31st March 2006 at 01:00
A simple stage is set for the demise of a passionate love affair. Heather Neill explains

Antony and Cleopatra

By William Shakespeare

Royal Shakespeare Company

Swan Theatre, Stratford Upon Avon

From April 12 to October 14

Tel: 0870 609 1110

The famous love story of Antony and Cleopatra is, says director Gregory Doran, epic but also domestic: "I spend most of my time rehearsing with two, three, four, five people, but the story is played out against this huge panoply of international politics."

Antony and Cleopatra may be deeply in love, but they spend most of their time "bickering, being vile to each other. It's a co-dependent, deeply destructive, addictive relationship.

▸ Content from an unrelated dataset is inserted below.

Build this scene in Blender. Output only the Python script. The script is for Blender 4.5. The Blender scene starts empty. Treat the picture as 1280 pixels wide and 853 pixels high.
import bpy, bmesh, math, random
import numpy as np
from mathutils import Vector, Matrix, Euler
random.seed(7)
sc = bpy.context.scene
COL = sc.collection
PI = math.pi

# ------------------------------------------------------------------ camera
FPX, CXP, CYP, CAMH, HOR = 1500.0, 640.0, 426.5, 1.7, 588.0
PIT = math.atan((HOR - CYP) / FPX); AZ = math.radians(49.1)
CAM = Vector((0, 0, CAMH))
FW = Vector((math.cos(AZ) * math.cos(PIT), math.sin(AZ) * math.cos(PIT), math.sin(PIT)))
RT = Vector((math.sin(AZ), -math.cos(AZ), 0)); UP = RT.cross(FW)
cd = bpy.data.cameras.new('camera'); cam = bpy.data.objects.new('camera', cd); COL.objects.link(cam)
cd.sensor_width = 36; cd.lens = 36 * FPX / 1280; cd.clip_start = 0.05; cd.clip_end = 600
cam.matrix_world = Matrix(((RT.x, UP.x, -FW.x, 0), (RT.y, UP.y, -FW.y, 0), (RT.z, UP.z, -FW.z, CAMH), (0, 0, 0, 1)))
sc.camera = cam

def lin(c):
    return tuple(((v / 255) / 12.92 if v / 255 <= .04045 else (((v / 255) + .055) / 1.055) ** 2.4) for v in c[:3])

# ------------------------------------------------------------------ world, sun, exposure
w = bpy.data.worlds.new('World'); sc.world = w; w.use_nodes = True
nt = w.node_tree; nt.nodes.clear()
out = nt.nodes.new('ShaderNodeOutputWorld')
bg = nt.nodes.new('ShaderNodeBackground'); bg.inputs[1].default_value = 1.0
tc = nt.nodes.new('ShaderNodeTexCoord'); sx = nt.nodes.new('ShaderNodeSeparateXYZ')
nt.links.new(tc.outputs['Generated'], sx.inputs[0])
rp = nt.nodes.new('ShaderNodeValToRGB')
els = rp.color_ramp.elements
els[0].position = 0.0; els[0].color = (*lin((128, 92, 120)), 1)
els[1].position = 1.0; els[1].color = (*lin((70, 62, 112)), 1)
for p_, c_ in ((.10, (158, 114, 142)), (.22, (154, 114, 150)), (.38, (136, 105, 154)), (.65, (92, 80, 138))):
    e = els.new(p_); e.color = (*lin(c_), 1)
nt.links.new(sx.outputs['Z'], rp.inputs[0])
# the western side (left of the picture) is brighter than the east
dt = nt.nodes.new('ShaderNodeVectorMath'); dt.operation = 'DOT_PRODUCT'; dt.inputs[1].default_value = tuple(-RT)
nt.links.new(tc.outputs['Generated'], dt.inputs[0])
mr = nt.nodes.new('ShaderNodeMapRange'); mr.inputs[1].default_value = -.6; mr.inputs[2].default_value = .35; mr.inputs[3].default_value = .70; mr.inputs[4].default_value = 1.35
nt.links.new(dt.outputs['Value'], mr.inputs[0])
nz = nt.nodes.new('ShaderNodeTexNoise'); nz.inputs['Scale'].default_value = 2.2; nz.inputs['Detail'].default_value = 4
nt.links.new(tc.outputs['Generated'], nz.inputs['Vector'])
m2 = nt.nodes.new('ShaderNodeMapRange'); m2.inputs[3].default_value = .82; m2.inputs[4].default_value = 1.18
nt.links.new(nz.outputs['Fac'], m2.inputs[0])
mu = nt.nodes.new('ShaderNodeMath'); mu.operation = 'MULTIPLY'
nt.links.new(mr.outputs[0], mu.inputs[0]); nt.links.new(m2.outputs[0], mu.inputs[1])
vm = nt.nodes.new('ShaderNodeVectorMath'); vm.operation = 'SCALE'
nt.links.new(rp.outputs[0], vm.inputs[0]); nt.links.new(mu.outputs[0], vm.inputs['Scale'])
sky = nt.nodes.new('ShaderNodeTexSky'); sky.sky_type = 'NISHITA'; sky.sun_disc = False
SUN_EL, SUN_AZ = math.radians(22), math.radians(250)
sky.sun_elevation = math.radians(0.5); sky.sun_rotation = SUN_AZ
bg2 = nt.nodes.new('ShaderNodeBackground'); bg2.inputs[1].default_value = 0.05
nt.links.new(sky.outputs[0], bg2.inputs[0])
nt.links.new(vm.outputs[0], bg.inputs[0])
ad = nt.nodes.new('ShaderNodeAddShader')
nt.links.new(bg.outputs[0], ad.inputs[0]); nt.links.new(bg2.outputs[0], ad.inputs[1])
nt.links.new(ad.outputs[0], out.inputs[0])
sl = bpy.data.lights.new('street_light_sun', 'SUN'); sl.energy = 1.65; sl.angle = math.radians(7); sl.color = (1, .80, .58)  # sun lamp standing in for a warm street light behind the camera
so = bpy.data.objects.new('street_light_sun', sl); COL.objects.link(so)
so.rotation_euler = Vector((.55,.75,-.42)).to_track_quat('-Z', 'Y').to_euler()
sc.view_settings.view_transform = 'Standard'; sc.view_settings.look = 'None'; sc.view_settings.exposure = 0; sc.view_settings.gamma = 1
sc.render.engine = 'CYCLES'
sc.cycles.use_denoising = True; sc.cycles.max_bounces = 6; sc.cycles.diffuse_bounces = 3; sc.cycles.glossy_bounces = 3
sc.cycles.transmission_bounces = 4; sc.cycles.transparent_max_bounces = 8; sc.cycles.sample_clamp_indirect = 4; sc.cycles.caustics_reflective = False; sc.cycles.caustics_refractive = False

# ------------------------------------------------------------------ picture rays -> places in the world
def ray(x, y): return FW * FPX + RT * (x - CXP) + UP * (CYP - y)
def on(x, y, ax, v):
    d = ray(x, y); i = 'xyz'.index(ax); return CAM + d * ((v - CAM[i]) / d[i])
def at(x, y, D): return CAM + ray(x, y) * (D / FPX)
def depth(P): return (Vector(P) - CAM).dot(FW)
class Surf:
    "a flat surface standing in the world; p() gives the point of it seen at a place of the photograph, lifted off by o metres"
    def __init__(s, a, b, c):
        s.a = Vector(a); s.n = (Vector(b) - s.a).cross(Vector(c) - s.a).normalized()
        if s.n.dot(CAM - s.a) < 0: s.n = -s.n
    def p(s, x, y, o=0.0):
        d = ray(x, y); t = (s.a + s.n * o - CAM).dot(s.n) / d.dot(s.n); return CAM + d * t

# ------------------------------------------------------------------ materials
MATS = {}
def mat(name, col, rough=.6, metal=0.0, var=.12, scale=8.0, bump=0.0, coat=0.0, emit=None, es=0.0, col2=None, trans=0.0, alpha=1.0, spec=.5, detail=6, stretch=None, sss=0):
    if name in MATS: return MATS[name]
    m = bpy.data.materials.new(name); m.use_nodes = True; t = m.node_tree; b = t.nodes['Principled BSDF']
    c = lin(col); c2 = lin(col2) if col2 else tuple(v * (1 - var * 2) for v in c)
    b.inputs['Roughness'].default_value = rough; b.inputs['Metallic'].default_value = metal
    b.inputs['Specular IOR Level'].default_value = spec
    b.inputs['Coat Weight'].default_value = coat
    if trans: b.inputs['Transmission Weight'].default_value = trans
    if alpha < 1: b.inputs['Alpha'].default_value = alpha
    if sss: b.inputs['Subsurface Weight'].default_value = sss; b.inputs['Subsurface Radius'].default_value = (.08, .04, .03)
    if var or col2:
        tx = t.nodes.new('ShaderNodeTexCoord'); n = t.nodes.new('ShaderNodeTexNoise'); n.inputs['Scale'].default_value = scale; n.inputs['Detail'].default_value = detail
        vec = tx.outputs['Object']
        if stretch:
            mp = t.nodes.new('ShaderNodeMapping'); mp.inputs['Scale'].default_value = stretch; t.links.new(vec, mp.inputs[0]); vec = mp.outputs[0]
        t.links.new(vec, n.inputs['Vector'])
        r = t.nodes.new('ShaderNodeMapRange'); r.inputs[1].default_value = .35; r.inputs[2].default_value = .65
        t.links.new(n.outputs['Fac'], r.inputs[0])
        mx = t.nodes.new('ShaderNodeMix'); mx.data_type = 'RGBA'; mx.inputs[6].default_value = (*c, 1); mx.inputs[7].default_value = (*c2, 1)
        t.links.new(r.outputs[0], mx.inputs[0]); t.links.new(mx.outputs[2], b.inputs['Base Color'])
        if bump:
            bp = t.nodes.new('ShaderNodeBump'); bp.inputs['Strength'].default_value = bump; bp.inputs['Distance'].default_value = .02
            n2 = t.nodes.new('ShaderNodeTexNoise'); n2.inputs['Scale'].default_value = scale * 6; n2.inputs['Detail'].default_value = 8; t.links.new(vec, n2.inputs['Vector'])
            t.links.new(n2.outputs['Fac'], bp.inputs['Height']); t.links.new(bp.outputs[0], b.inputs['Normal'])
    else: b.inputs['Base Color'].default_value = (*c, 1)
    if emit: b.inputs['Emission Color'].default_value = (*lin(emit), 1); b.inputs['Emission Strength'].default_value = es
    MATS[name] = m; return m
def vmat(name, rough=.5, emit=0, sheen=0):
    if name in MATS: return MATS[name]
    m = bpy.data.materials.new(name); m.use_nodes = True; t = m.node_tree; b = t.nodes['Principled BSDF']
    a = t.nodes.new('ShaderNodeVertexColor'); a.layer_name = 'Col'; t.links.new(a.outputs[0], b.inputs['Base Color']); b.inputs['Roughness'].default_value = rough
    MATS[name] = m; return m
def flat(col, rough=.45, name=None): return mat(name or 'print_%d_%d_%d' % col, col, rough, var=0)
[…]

It is the very flaws in these people which make us love them ... but both run countries, one (Antony) is responsible for half the known world and he's buggering about in Alexandria."

The distinction between Rome and Egypt (and by extension between reason and emotion; between public responsibility and private indulgence) will be simply shown on the Swan stage. Doran is avoiding opulent scene-setting, instead showing contrasts by costume and behaviour, "the Romans perpendicular. The Egyptians horizontal", he jokes.

Doran says that it is generally seen as Cleopatra's play, "but Antony is a magnificent part, a detailed psychological study of disintegration. There are lots of references to his emptiness, as opposed to Caesar's fullness, and there is an amazing moment when he comes in determined to kill Cleopatra and starts looking at the clouds."

Antony notes their changeable nature and likens himself to them. "It's as if he no longer knows how to play Antony", says Doran.

Still determined to be a noble Roman, he attempts to kill himself and bungles that too. Cleopatra "changes moment by moment, but she is always a politician as well as a lover."

Both Antony and Cleopatra are dramatic, playing out their roles for whatever audience is available, until she stage-manages her death scene as a glorious queen. The two title roles share with Enobarbus and Octavius two-thirds of the lines. Octavius, the ultimate Roman, has "a terrifying rigour", but he also has several passionate outbursts about Antony. "He clearly worships the man that Antony was. The age difference is important.

The idealism and rigour of youth will not allow of fallibility. It's a well-balanced play with these four."

Enobarbus, meanwhile, "is a great invention of Shakespeare's". He is referred to in Shakespeare's source, Plutarch, but developed into a character riven by conflict, whether to be loyal or defect like everybody else. Doran says he reflects our reaction, watching what happens "with great pain, with compassion and horror at what Antony does".